Rather than relying on emails, calls, and manual coordination, AI agents handled the entire transaction — from initial request and negotiation through to booking in the ad server.
During the process, Scope3’s buyer agent, acting on behalf of Draft Digital, communicated directly with Springserve’s seller agent, representing Talpa Media.
Based on campaign objectives, audience criteria and available online video inventory, the agents negotiated pricing and availability autonomously. Once approved, the online video campaign was automatically activated and is now live across Talpa Media’s digital video network.
Agent-to-Agent Trading
Talpa Media introduced Sync at its Connecting the Dots event last year, positioning it as an open, AI-powered hub that connects data, propositions and innovations directly with partners’ systems. While Sync’s Shared Intelligence component focuses on insights and optimisation, this new agentic capability automates the operational layer between supply and demand.

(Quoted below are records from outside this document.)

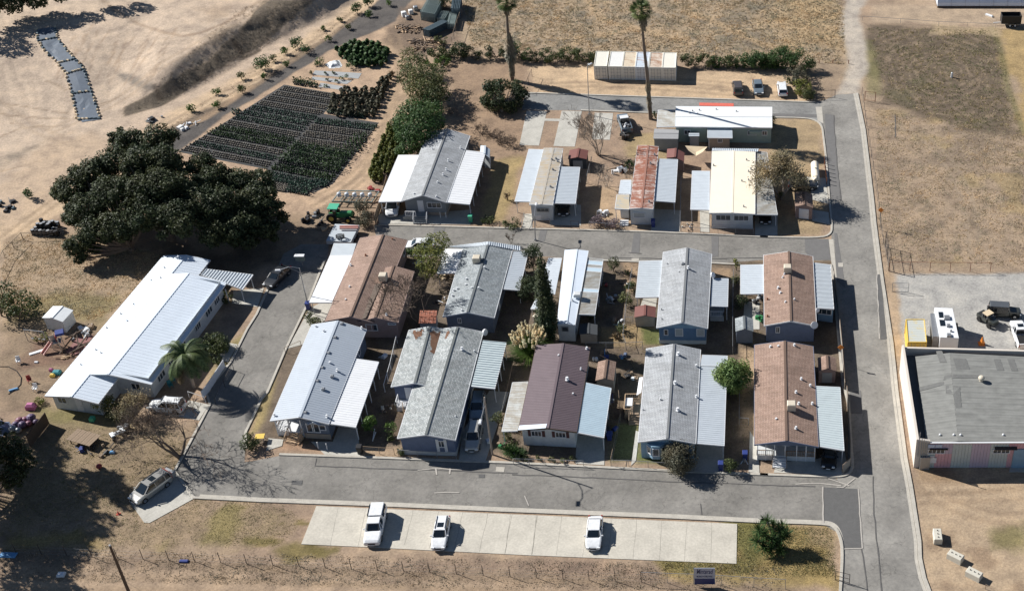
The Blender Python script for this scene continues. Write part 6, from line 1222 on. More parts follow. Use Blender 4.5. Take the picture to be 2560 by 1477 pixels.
# yucca at the front right
def yucca(base, label, heads, nm='yucca'):
    T = thing(nm, base, label, 'yucca'); b = MB(); V = []; rd = random.Random(8)
    for (x, y, z) in heads:
        b.tube(base, base+Vector((x*.6, y*.6, z*.6)), .2, .14, 6, False); b.tube(base+Vector((x*.6, y*.6, z*.6)), base+Vector((x, y, z)), .14, .11, 6, False)
        for i in range(80):
            a = rd.uniform(0, 6.28); el = rd.uniform(-.5, 1.4); d = np.array([math.cos(a)*math.cos(el), math.sin(a)*math.cos(el), math.sin(el)]); s = np.cross(d, (0, 0, 1)); s = s/(np.linalg.norm(s)+1e-6)*.05; p = np.array([x, y, z-rd.uniform(0, .5)]); V += [p-s*.6, p+s*.6, p+d*.75+s, p+d*1.2]
    b.build('trunk', M['palebark'], T); link('leaves', leafmesh('leaves', np.array(V), L['dense']), parent=T)
yb = g(23, 130, 1130); yucca(yb, 'many-headed yucca on the grass corner by the front road', [(-1.3, .6, 3.6), (-2.2, .1, 2.7), (-2.4, -.8, 1.9), (-1.5, -.3, 2.4), (-.9, -.7, 2.2), (-.6, .4, 2.9), (0, 0, 2.6), (.4, .3, 3.0), (.5, -.5, 2.1), (-.2, -.9, 1.6), (-1.6, -1.2, 1.3), (-1.0, -1.5, 1.0), (.2, -1.3, 1.0), (-1.9, .3, 2.0), (.9, .1, 2.0)])
# cactus/ yuccas small at lamp
for i, (rc, x, y, lb) in enumerate(((21, 1850, 460, 'grey succulent clump by the leaning pole'), (21, 1900, 480, 'succulent clump right of the leaning pole'))): yucca(g(rc, x, y), lb, [(0, 0, .5), (.5, .2, .4), (-.4, .3, .6)], 'succulent')
leafy('dense_tree', g(1, 1080, 1000), [px3(1, *a) for a in ((1020, 900, 1.8, .9), (1060, 990, 2.2, 1.0), (1090, 1080, 2.2, 1.0), (1050, 1100, 1.6, .8), (1140, 760, 2.6, 1.1), (1250, 740, 2.6, 1.1), (1310, 790, 2.6, 1.1), (1320, 930, 3.0, 1.1))], 'lower green tree filling the gap between the deep green tree and the potted row', 'dense', 260, .18, None, .15)
leafy('eucalyptus_tree', g(1, 1300, 560), [px3(1, *a) for a in ((1080, 560, 3, 1.1), (1120, 620, 3, 1.1), (1170, 590, 3.5, 1.2), (1250, 590, 3, 1.2), (1310, 620, 3, 1.2), (1360, 690, 2.5, 1.1), (1260, 700, 2.6, 1.2), (1200, 430, 3, 1.0), (1080, 470, 3, 1.0))], 'second olive-green tree merged with the feathery one beside the dry yard', 'shrub', 240, .17, None, .2, limbs=False)
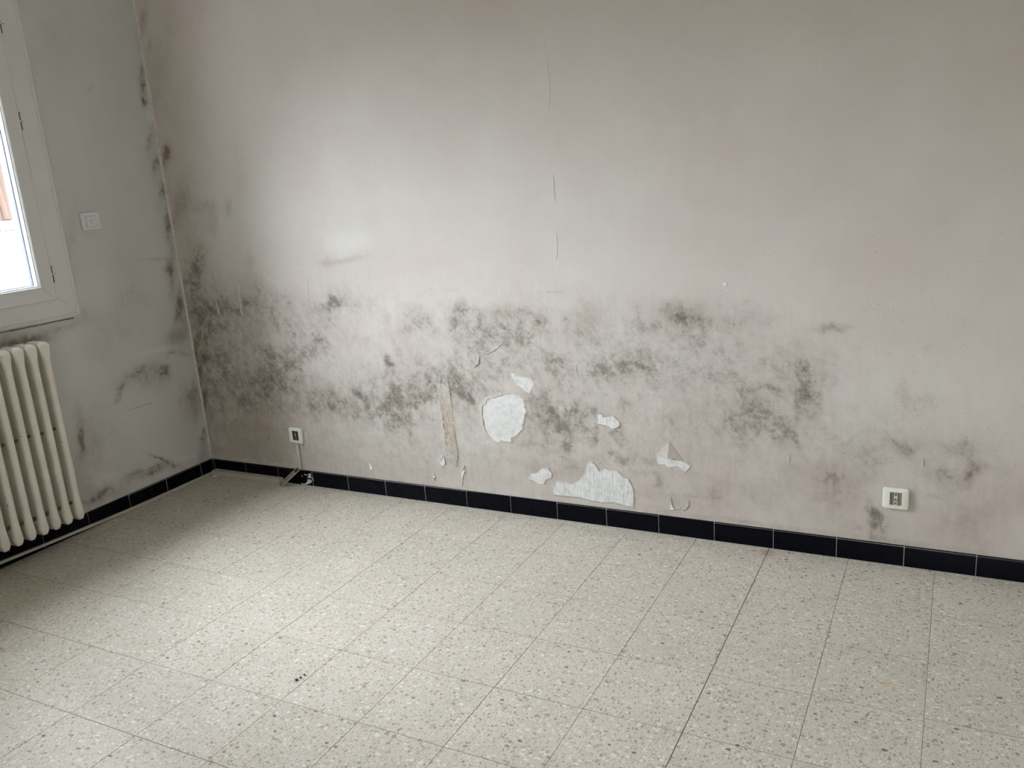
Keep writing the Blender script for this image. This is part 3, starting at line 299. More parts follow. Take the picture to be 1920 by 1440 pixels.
M_FILL = plaster('grey_filler', (.60,.585,.53,1), (.36,.33,.28,1), 40, (60,60,20), .6)
M_FILL2 = plaster('corner_filler', (.66,.64,.60,1), (.34,.30,.26,1), 40, (60,60,20), .6)
M_PLATE = plain('ivory_socket_plastic', (.80,.80,.71), .35, .02)
M_SWITCH = plain('white_switch_plastic', (.68,.67,.70), .35, .02)
M_INS_G = plain('grey_socket_insert', (.20,.185,.165), .5, .08)
M_INS_B = plain('black_socket_insert', (.022,.018,.016), .45)
M_SLOT = plain('pale_contact_strip', (.62,.60,.53), .4)
M_BRASS = plain('tarnished_brass', (.38,.27,.07), .4, .1, 40, Metallic=.6)
M_HOLE = plain('socket_hole', (.01,.01,.01), .9)
M_PAPER = plain('torn_paper_edge', (.80,.79,.76), .9, .04, 80)
M_RUST = plain('rust', (.20,.14,.09), .85, .4, 90)
M_CRUMB = plain('dark_crumb', (.03,.028,.025), .9)
M_CABLE = plain('grey_cable', (.24,.22,.18), .6)
M_SMEAR = plain('white_paint_smear', (.55,.56,.58), .7, .15, 200)

M_PLAS = plaster('bare_white_plaster', (.73,.735,.72,1), (.44,.415,.38,1), 40, (50,50,50), 1.0)
M_PLASR = plaster('raked_white_plaster', (.74,.745,.735,1), (.42,.405,.37,1), 40, (130,20,16), 1.0)
def strip_mat():
    t = NT('tan_old_plaster'); p = t.pos(); sx = t.n('ShaderNodeSeparateXYZ'); t.put(sx.inputs[0], p); z = sx.outputs[2]
    n1 = t.noise(p, 60, 6, .7); zz = t.math('ADD', z, t.math('MULTIPLY', t.math('SUBTRACT', n1, .5), .10))
    f = t.math('MULTIPLY', t.step(zz, .245, .285), t.math('SUBTRACT', 1, t.step(zz, .40, .45)))
    c = t.mix(t.lin(n1,.35,.7,0,1), (.60,.57,.52,1), (.36,.33,.29,1))
    c2 = t.mix(t.lin(n1,.35,.65,0,1), (.60,.52,.42,1), (.34,.28,.21,1))
    c = t.mix(t.math('MULTIPLY', f, .85), c, c2)
    return t.set(c, .9, t.bump(t.math('ADD', n1, t.noise(p, 150, 3)), 1.0, .003))
M_PLAST = strip_mat() if True else plaster('tan_old_plaster', (.50,.44,.35,1), (.30,.25,.19,1), 40, (70,70,40), .9)

# radiator paint: cream enamel with chips
t = NT('radiator_enamel'); p = t.pos()
c = t.mix(t.lin(t.noise(p,14,4),.35,.65,0,1), (.78,.75,.67,1), (.72,.685,.60,1))
v = t.vor(t.scale(p,(1,1,.55)), 60); cs = t.n('ShaderNodeSeparateColor'); t.put(cs.inputs[0], v.outputs['Color'])
rad = t.math('MULTIPLY', cs.outputs[1], .15)
c = t.mix(t.math('MULTIPLY', t.math('LESS_THAN', v.outputs['Distance'], rad), t.math('LESS_THAN', cs.outputs[0], .22)), c, (.07,.055,.045,1))
M_RAD = t.set(c, .22, t.bump(t.noise(p,120,3),.12,.001), Specular_IOR_Level=.5)

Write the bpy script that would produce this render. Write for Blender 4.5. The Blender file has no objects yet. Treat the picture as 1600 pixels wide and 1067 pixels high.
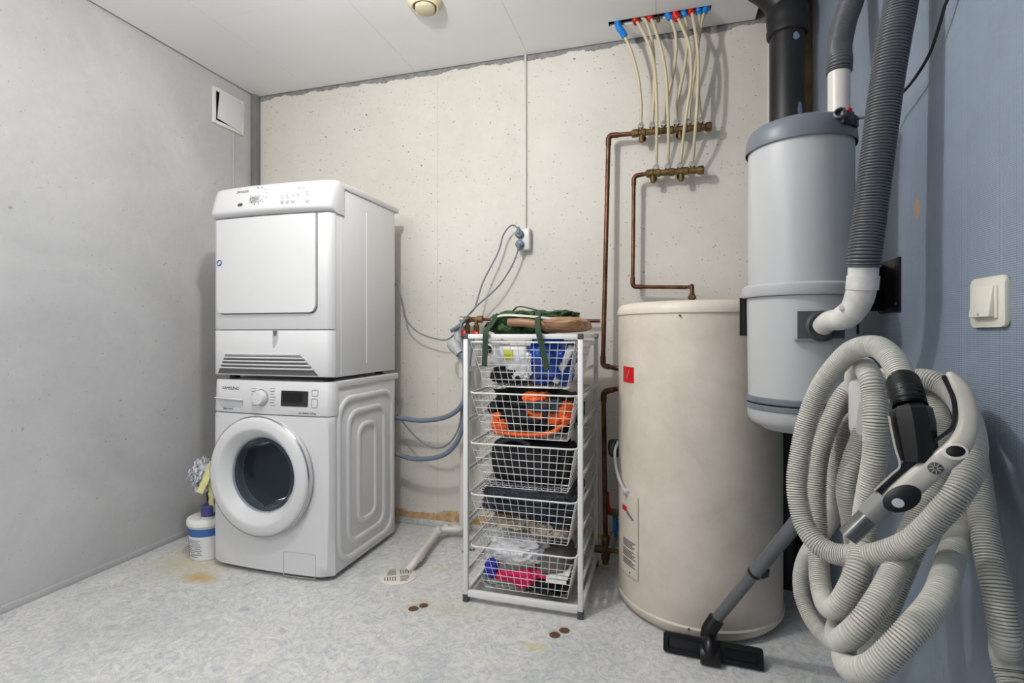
import bpy, bmesh, math, random
from mathutils import Vector, Matrix, noise
R_ = math.radians
sc = bpy.context.scene
COL = sc.collection
# ---------------------------------------------------------------- camera frame
F = 811.0; YAW = R_(16.35); CT, ST = math.cos(YAW), math.sin(YAW); EYE = 1.06; HZ = 520.0
def D_(px, py):
    u = (px - 800) / F
    return u * CT - ST, u * ST + CT, (HZ - py) / F
def P(px, py, d):
    x, y, z = D_(px, py); return Vector((x * d, y * d, EYE + z * d))
def PX(px, py, X):
    x, y, z = D_(px, py); return P(px, py, X / x)
def PY(px, py, Y):
    x, y, z = D_(px, py); return P(px, py, Y / y)
def PZ(px, py, Z):
    x, y, z = D_(px, py); return P(px, py, (Z - EYE) / z)
# ---------------------------------------------------------------- materials
def nt(m):
    m.use_nodes = True; t = m.node_tree; return t, t.nodes, t.links, t.nodes['Principled BSDF']
def lin(c):
    return tuple(((v / 255) / 12.92 if v / 255 <= .04045 else ((v / 255 + .055) / 1.055) ** 2.4) for v in c)
class N:
    """tiny node helper"""
    def __init__(s, m):
        s.t, s.n, s.l, s.b = nt(m)
        s.co = s.n.new('ShaderNodeTexCoord').outputs['Object']
    def geo(s):
        return s.n.new('ShaderNodeNewGeometry').outputs['Position']
    def noise(s, scale, detail=4, rough=.55, dist=0, vec=None, col=False):
        k = s.n.new('ShaderNodeTexNoise'); k.inputs['Scale'].default_value = scale; k.inputs['Detail'].default_value = detail
        k.inputs['Roughness'].default_value = rough; k.inputs['Distortion'].default_value = dist
        s.l.new(vec or s.co, k.inputs['Vector']); return k.outputs['Color' if col else 'Fac']
    def vor(s, scale, vec=None, out='Distance', rand=1, feat='F1'):
        k = s.n.new('ShaderNodeTexVoronoi'); k.feature = feat; k.inputs['Scale'].default_value = scale; k.inputs['Randomness'].default_value = rand
        s.l.new(vec or s.co, k.inputs['Vector']); return k.outputs[out]
    def ramp(s, fac, stops, const=False):
        k = s.n.new('ShaderNodeValToRGB'); e = k.color_ramp.elements
        if const: k.color_ramp.interpolation = 'CONSTANT'
        while len(e) < len(stops): e.new(.5)
        for i, (p, c) in enumerate(stops):
            e[i].position = p; e[i].color = (c, c, c, 1) if isinstance(c, (int, float)) else (*c, 1)
        s.l.new(fac, k.inputs['Fac']); return k.outputs['Color']
    def mix(s, fac, a, b, mode='MIX'):
        k = s.n.new('ShaderNodeMix'); k.data_type = 'RGBA'; k.blend_type = mode
        for v, i in ((fac, 0), (a, 6), (b, 7)):
            if isinstance(v, (int, float)): k.inputs[i].default_value = v if i == 0 else (v, v, v, 1)
            elif isinstance(v, tuple): k.inputs[i].default_value = (*v, 1)
            else: s.l.new(v, k.inputs[i])
        return k.outputs[2]
    def math(s, op, a, b=0.0, clamp=False):
        k = s.n.new('ShaderNodeMath'); k.operation = op; k.use_clamp = clamp
        for v, i in ((a, 0), (b, 1)):
            if isinstance(v, (int, float)): k.inputs[i].default_value = v
            else: s.l.new(v, k.inputs[i])
        return k.outputs[0]
    def sep(s, vec=None):
        k = s.n.new('ShaderNodeSeparateXYZ'); s.l.new(vec or s.co, k.inputs[0]); return k.outputs
    def mapr(s, v, a, b, c=0, d=1):
        k = s.n.new('ShaderNodeMapRange'); s.l.new(v, k.inputs[0])
        for i, q in zip((1, 2, 3, 4), (a, b, c, d)): k.inputs[i].default_value = q
        return k.outputs[0]
    def dist(s, vec, c, sc_=(1, 1, 1)):
        k = s.n.new('ShaderNodeVectorMath'); k.operation = 'SUBTRACT'; s.l.new(vec, k.inputs[0]); k.inputs[1].default_value = c
        k2 = s.n.new('ShaderNodeVectorMath'); k2.operation = 'MULTIPLY'; s.l.new(k.outputs[0], k2.inputs[0]); k2.inputs[1].default_value = sc_
        k3 = s.n.new('ShaderNodeVectorMath'); k3.operation = 'LENGTH'; s.l.new(k2.outputs[0], k3.inputs[0]); return k3.outputs['Value']
    def bump(s, h, strength=.3, dist=.002, prev=None):
        k = s.n.new('ShaderNodeBump'); k.inputs['Strength'].default_value = strength; k.inputs['Distance'].default_value = dist
        s.l.new(h, k.inputs['Height'])
        if prev: s.l.new(prev, k.inputs['Normal'])
        s.l.new(k.outputs[0], s.b.inputs['Normal']); return k.outputs[0]
    def color(s, c): s.l.new(c, s.b.inputs['Base Color'])
    def rough(s, c): s.l.new(c, s.b.inputs['Roughness'])
def mat(name, rgb, rough=.5, metal=0, var=.06, vs=6, bump=0, bs=60, coat=0, trans=0, ior=1.45, alpha=1, sheen=0):
    """rgb = display colour of the paint/plastic itself"""
    m = bpy.data.materials.new(name); n = N(m); b = n.b
    c = lin(rgb)
    b.inputs['Roughness'].default_value = rough; b.inputs['Metallic'].default_value = metal
    b.inputs['Coat Weight'].default_value = coat; b.inputs['Transmission Weight'].default_value = trans; b.inputs['IOR'].default_value = ior
    b.inputs['Alpha'].default_value = alpha; b.inputs['Sheen Weight'].default_value = sheen
    f = n.noise(vs, 5, .6)
    n.color(n.ramp(f, [(.3, tuple(v * (1 - var) for v in c)), (.7, tuple(min(1, v * (1 + var)) for v in c))]))
    if bump: n.bump(n.noise(bs, 3), bump, .003)
    return m
M = {}
M['enamel'] = mat('white_enamel', (220, 220, 220), .28, var=.02, coat=.3)
M['panelwhite'] = mat('white_plastic', (210, 210, 210), .35, var=.02)
M['pvc'] = mat('white_pvc', (208, 204, 196), .35, var=.04)
M['pvcdirty'] = mat('scuffed_white_pvc', (205, 203, 199), .4, var=.12, vs=30)
M['chrome'] = mat('chrome', (200, 200, 200), .15, 1)
M['steel'] = mat('drum_steel', (150, 154, 160), .28, 1, var=.1)
M['black'] = mat('black_plastic', (13, 13, 14), .35, var=.1)
M['blackmatt'] = mat('matt_black_plastic', (20, 20, 21), .38, var=.1)
M['darkgrey'] = mat('dark_grey_plastic', (70, 72, 76), .4)
M['midgrey'] = mat('mid_grey_plastic', (106, 113, 121), .4)
M['lightgrey'] = mat('light_grey_plastic', (178, 179, 180), .38, var=.03)
M['ventgrey'] = mat('vent_grey', (90, 90, 90), .5)
M['tubegrey'] = mat('grey_wand_tube', (95, 97, 100), .38, var=.06)
M['cream'] = mat('aged_cream_plastic', (214, 203, 172), .4)
M['rim'] = mat('ivory_plastic', (214, 211, 200), .4)
M['wire'] = mat('white_epoxy_wire', (226, 226, 224), .35, var=.02)
M['cabinetgrey'] = mat('unit_body_grey', (180, 181, 182), .36, var=.03)
M['bluegrey'] = mat('blue_grey_hose', (112, 124, 140), .42)
M['cablegrey'] = mat('grey_cable', (122, 128, 136), .45)
M['hosehi'] = mat('coil_hose', (190, 188, 180), .34, var=.05)
M['hosedark'] = mat('dark_ribbed_hose', (84, 86, 90), .3, var=.06)
M['handle'] = mat('handle_grey', (182, 178, 168), .3, var=.04)
M['clear'] = mat('steel_tube_end', (130, 130, 130), .22, .85, var=.3, vs=30)
M['navycloth'] = mat('navy_pile', (30, 40, 52), .95, bump=1, bs=120, sheen=.4, var=.35, vs=60)
M['furbeige'] = mat('beige_fleece', (188, 176, 158), .95, bump=1, bs=90, var=.25, vs=30)
M['blackcloth'] = mat('black_cloth', (22, 23, 26), .75, bump=.3, bs=70)
M['greyblue'] = mat('dark_slate_cloth', (48, 54, 62), .8, bump=.3)
M['orange'] = mat('orange_nylon', (236, 100, 24), .55, bump=.2, bs=50)
M['olive'] = mat('olive_canvas', (52, 78, 46), .85, bump=.5, bs=220, var=.2, vs=14)
M['strap'] = mat('olive_webbing', (48, 66, 46), .85, bump=.5, bs=300)
M['leather'] = mat('tan_leather', (150, 112, 82), .42, bump=.2, bs=60, var=.2, vs=8)
M['brown'] = mat('brown_leather', (84, 56, 38), .55)
M['bluebag'] = mat('blue_plastic_film', (18, 62, 150), .2, var=.3, vs=14)
M['whitebag'] = mat('white_plastic_film', (222, 222, 224), .35, bump=.3, bs=25, var=.05)
M['paper'] = mat('printed_paper', (196, 198, 198), .7, var=.15, vs=40)
M['whitepaper'] = mat('white_paper', (222, 220, 214), .7)
M['yellow'] = mat('yellow_green_label', (200, 200, 60), .6)
M['magenta'] = mat('magenta_cloth', (214, 36, 98), .8, bump=.3)
M['yarnblue'] = mat('blue_purple_yarn', (48, 52, 160), .8, var=.6, vs=40)
M['green'] = mat('green_wire', (20, 120, 88), .4)
M['greybag'] = mat('grey_fabric', (104, 102, 100), .8, bump=.3, bs=30)
M['red'] = mat('red_plastic', (206, 22, 26), .35)
M['blue'] = mat('blue_plastic', (20, 130, 214), .4)
M['purple'] = mat('purple_lid', (74, 70, 128), .4)
M['labelblue'] = mat('blue_label', (58, 104, 166), .5)
M['ink'] = mat('dark_print', (70, 72, 74), .6)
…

The move comes as media agencies increasingly deploy AI agents to streamline their own workflows. By enabling direct agent-to-agent communication, Talpa aims to remain deeply integrated in that evolving ecosystem — reducing friction, accelerating transactions and limiting manual intervention.
Human oversight remains in place: final campaign activation is reviewed by a campaign manager, and Talpa continues to adhere to existing data and privacy standards.
For Talpa Media, this first deal is only the beginning. The initial focus is online video, but the next phase will extend agentic trading across its full portfolio — linear and digital — signalling what partners describe as the start of a new era in Dutch media buying.